**Task brief**
In the material below, find each line holding the string "right" and copy it.

**Provided material**
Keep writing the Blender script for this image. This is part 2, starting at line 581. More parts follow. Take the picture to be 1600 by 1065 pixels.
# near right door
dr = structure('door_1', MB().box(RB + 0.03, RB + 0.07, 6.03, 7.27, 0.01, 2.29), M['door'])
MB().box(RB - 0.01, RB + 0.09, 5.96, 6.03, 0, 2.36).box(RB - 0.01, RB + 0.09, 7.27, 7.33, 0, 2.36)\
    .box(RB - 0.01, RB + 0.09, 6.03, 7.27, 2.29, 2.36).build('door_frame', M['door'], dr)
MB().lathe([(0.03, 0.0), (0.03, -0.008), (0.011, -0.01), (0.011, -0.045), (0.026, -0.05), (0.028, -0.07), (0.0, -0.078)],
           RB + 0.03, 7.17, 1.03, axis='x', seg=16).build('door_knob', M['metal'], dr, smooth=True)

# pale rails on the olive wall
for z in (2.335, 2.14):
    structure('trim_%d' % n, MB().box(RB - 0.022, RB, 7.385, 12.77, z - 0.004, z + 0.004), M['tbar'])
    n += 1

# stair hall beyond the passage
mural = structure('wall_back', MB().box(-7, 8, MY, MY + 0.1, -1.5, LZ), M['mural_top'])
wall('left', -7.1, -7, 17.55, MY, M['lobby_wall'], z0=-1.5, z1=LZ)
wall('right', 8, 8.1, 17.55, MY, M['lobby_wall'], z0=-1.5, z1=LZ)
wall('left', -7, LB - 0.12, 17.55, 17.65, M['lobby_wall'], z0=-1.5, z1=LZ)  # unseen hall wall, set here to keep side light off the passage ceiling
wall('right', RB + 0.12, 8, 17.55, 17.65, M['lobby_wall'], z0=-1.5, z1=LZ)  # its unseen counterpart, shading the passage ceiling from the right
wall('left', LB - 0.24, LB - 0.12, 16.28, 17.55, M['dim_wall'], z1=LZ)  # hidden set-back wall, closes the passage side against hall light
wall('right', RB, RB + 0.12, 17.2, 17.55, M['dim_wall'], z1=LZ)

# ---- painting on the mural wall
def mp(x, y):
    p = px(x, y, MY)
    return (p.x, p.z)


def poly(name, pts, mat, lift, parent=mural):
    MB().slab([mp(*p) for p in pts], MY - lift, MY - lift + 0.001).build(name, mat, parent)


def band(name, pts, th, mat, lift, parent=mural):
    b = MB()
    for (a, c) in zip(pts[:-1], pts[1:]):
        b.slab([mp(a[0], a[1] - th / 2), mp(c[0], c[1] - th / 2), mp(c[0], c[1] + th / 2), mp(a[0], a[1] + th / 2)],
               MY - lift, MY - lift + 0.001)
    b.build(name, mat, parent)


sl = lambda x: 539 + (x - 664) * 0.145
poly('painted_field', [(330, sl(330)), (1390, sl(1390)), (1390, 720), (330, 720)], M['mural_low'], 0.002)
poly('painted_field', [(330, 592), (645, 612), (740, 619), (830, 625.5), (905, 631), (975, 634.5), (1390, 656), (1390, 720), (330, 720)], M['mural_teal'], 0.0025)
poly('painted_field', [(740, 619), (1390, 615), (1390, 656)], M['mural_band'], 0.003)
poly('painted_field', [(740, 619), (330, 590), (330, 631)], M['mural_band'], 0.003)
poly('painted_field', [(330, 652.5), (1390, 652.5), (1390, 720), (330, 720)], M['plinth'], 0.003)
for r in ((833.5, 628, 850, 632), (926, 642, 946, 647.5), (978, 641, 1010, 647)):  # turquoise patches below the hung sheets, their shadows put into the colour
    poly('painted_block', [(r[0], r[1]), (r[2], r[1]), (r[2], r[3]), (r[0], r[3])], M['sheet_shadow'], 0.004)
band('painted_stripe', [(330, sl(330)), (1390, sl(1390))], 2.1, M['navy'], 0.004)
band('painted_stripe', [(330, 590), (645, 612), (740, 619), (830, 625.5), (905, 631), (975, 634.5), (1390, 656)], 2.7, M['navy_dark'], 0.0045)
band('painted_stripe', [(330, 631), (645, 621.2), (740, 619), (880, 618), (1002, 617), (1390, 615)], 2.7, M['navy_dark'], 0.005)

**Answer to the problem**
# near right door
wall('right', 8, 8.1, 17.55, MY, M['lobby_wall'], z0=-1.5, z1=LZ)
wall('right', RB + 0.12, 8, 17.55, 17.65, M['lobby_wall'], z0=-1.5, z1=LZ)  # its unseen counterpart, shading the passage ceiling from the right
wall('right', RB, RB + 0.12, 17.2, 17.55, M['dim_wall'], z1=LZ)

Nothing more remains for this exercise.